§ **GIVEN RECORDS**
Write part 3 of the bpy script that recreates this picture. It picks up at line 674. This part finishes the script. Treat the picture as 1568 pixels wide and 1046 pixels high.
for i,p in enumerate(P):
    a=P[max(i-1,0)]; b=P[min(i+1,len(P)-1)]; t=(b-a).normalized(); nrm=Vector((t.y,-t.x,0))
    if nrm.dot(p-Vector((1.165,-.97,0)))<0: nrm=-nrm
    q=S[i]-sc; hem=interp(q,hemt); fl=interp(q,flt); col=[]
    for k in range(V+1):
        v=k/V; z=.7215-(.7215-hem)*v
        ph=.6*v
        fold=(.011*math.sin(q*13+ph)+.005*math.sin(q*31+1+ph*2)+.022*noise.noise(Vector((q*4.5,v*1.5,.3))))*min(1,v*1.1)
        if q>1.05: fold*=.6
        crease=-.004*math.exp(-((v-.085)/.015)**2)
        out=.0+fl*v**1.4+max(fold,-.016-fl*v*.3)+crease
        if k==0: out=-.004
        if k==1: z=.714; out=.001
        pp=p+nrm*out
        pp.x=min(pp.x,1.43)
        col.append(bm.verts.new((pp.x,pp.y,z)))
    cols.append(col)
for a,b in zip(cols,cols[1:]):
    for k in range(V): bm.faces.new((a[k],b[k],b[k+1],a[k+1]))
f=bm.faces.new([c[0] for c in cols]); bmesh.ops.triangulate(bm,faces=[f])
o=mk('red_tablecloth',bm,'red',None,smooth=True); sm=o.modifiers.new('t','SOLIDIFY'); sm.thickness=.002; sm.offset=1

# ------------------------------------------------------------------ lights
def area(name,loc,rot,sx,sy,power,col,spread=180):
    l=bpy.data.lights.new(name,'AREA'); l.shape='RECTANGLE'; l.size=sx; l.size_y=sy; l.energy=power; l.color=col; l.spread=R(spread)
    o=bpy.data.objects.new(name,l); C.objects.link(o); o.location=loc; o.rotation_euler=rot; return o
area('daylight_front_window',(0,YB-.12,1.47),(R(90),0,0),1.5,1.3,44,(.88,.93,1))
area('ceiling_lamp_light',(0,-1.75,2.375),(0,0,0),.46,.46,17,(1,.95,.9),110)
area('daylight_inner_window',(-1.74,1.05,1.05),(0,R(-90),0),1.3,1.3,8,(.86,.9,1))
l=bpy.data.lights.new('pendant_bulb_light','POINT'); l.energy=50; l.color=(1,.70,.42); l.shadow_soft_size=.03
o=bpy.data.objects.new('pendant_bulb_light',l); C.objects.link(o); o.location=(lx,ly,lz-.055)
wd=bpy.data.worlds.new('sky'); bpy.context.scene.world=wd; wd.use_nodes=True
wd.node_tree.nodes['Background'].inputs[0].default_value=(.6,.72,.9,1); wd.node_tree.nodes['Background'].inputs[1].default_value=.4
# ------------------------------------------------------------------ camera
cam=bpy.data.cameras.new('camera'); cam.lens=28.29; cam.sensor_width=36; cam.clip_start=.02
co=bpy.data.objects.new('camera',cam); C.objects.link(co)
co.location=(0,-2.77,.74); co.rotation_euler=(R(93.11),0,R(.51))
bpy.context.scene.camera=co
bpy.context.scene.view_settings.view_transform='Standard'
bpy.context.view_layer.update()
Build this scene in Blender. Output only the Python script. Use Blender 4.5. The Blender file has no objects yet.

§ **EXERCISE PROMPT**
Please return the data above exactly as given.

§ **TASK RESPONSE**
Write part 3 of the bpy script that recreates this picture. It picks up at line 674. This part finishes the script. Treat the picture as 1568 pixels wide and 1046 pixels high.
for i,p in enumerate(P):
    a=P[max(i-1,0)]; b=P[min(i+1,len(P)-1)]; t=(b-a).normalized(); nrm=Vector((t.y,-t.x,0))
    if nrm.dot(p-Vector((1.165,-.97,0)))<0: nrm=-nrm
    q=S[i]-sc; hem=interp(q,hemt); fl=interp(q,flt); col=[]
    for k in range(V+1):
        v=k/V; z=.7215-(.7215-hem)*v
        ph=.6*v
        fold=(.011*math.sin(q*13+ph)+.005*math.sin(q*31+1+ph*2)+.022*noise.noise(Vector((q*4.5,v*1.5,.3))))*min(1,v*1.1)
        if q>1.05: fold*=.6
        crease=-.004*math.exp(-((v-.085)/.015)**2)
        out=.0+fl*v**1.4+max(fold,-.016-fl*v*.3)+crease
        if k==0: out=-.004
        if k==1: z=.714; out=.001
        pp=p+nrm*out
        pp.x=min(pp.x,1.43)
        col.append(bm.verts.new((pp.x,pp.y,z)))
    cols.append(col)
for a,b in zip(cols,cols[1:]):
    for k in range(V): bm.faces.new((a[k],b[k],b[k+1],a[k+1]))
f=bm.faces.new([c[0] for c in cols]); bmesh.ops.triangulate(bm,faces=[f])
o=mk('red_tablecloth',bm,'red',None,smooth=True); sm=o.modifiers.new('t','SOLIDIFY'); sm.thickness=.002; sm.offset=1

# ------------------------------------------------------------------ lights
def area(name,loc,rot,sx,sy,power,col,spread=180):
    l=bpy.data.lights.new(name,'AREA'); l.shape='RECTANGLE'; l.size=sx; l.size_y=sy; l.energy=power; l.color=col; l.spread=R(spread)
    o=bpy.data.objects.new(name,l); C.objects.link(o); o.location=loc; o.rotation_euler=rot; return o
area('daylight_front_window',(0,YB-.12,1.47),(R(90),0,0),1.5,1.3,44,(.88,.93,1))
area('ceiling_lamp_light',(0,-1.75,2.375),(0,0,0),.46,.46,17,(1,.95,.9),110)
area('daylight_inner_window',(-1.74,1.05,1.05),(0,R(-90),0),1.3,1.3,8,(.86,.9,1))
l=bpy.data.lights.new('pendant_bulb_light','POINT'); l.energy=50; l.color=(1,.70,.42); l.shadow_soft_size=.03
o=bpy.data.objects.new('pendant_bulb_light',l); C.objects.link(o); o.location=(lx,ly,lz-.055)
wd=bpy.data.worlds.new('sky'); bpy.context.scene.world=wd; wd.use_nodes=True
wd.node_tree.nodes['Background'].inputs[0].default_value=(.6,.72,.9,1); wd.node_tree.nodes['Background'].inputs[1].default_value=.4
# ------------------------------------------------------------------ camera
cam=bpy.data.cameras.new('camera'); cam.lens=28.29; cam.sensor_width=36; cam.clip_start=.02
co=bpy.data.objects.new('camera',cam); C.objects.link(co)
co.location=(0,-2.77,.74); co.rotation_euler=(R(93.11),0,R(.51))
bpy.context.scene.camera=co
bpy.context.scene.view_settings.view_transform='Standard'
bpy.context.view_layer.update()
Build this scene in Blender. Output only the Python script. Use Blender 4.5. The Blender file has no objects yet.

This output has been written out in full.